Il film documenta le molte forme di disagio che affliggono il nostro sistema penitenziario, come quelle espresse dai poliziotti penitenziari che segnalano carenze nella formazione e nell’aggiornamento essendo sottoposti a un lavoro usurante. E dei magistrati di sorveglianza oberati di lavoro, solo 166 per più di 300.000 istanze all’anno. Il diritto al lavoro diventa privilegio per pochi, nonostante sia obbligatorio per tutti i condannati in via definitiva, solo il 20% della popolazione carceraria ne usufruisce, con una retribuzione tra i 60 euro mensili di un part time fino ai 200 di un tempo pieno, considerato che parte di quello che guadagna viene trattenuto per pagare le sue spese.
Il rischio di implosione è sempre in agguato in quegli istituti di pena che hanno ore d’aria limitate. E poi ancora condizioni vessatorie, scarsità di cibo, ora che la scure finanziaria si è abbattuta anche sul sistema penitenziario. Insomma, attraverso le varie voci (magistrati, docenti di Diritto penale, poliziotti, educatori, direttori delle carceri, detenuti) e attraverso le varie realtà documentate su tutto il territorio, il documentario apre le porte e i cancelli di molti istituti carcerari. Porta alla ribalta uomini e donne che i più vorrebbero incasellare come diversi e escludere da ogni tipo di contatto. Il carcere serve anche a saldare i conti esercitando una vendetta istituzionalizzata perché irrogata dallo Stato e a curare la paura dell’altro, più che a esercitare un’efficace azione correttiva per un’effettiva reintegrazione degli autori di reati.

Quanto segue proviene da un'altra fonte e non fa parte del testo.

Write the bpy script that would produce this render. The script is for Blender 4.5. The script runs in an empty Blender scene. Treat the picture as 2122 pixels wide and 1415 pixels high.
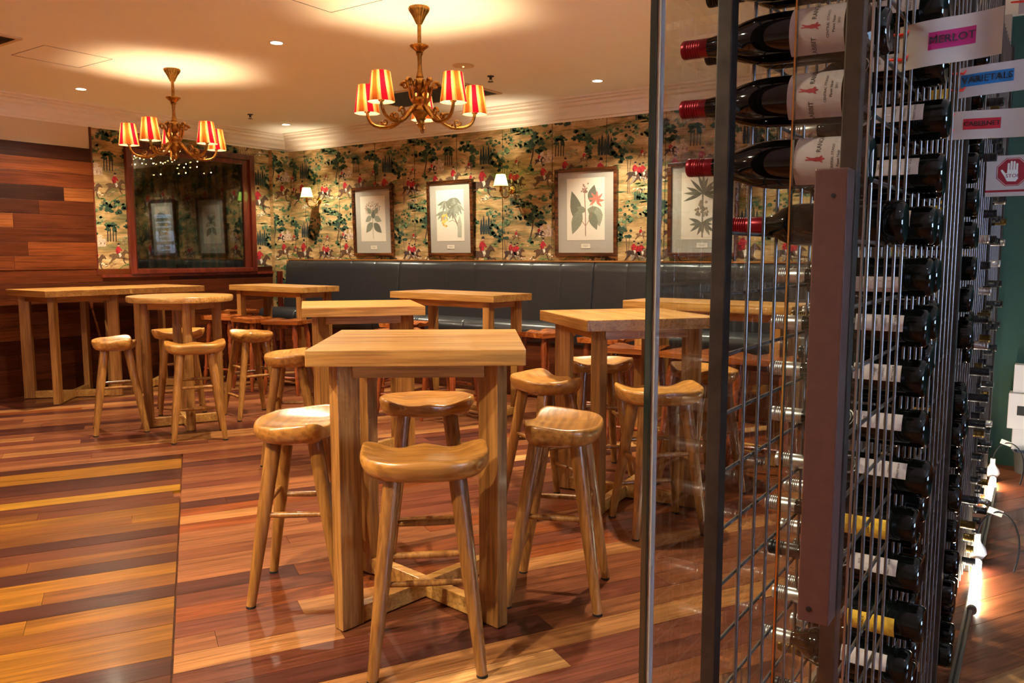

Sotto alcuni aspetti, nella sua funzione afflittiva, la galera protrae nei tempi moderni il rito vittimario caratteristico delle società arcaiche che sceglievano ritualmente un capro espiatorio su cui proiettare le proprie colpe per propiziarsi le divinità o il fato. Senza, però, la sacralizzazione della vittima che viene nella nostra società esclusa per eliminare i rischi del contagio. Solo riguadagnando le fasce deboli attraverso una seria azione riformatrice si può vincere la difficile battaglia per la giustizia e per la libertà.
Il documentario Articolo 27, si conclude con le parole di una delle detenute intervistate in carcere e che alla fine del film torna in libertà: "Tutti nella vita possono sbagliare, può succedere a tutti".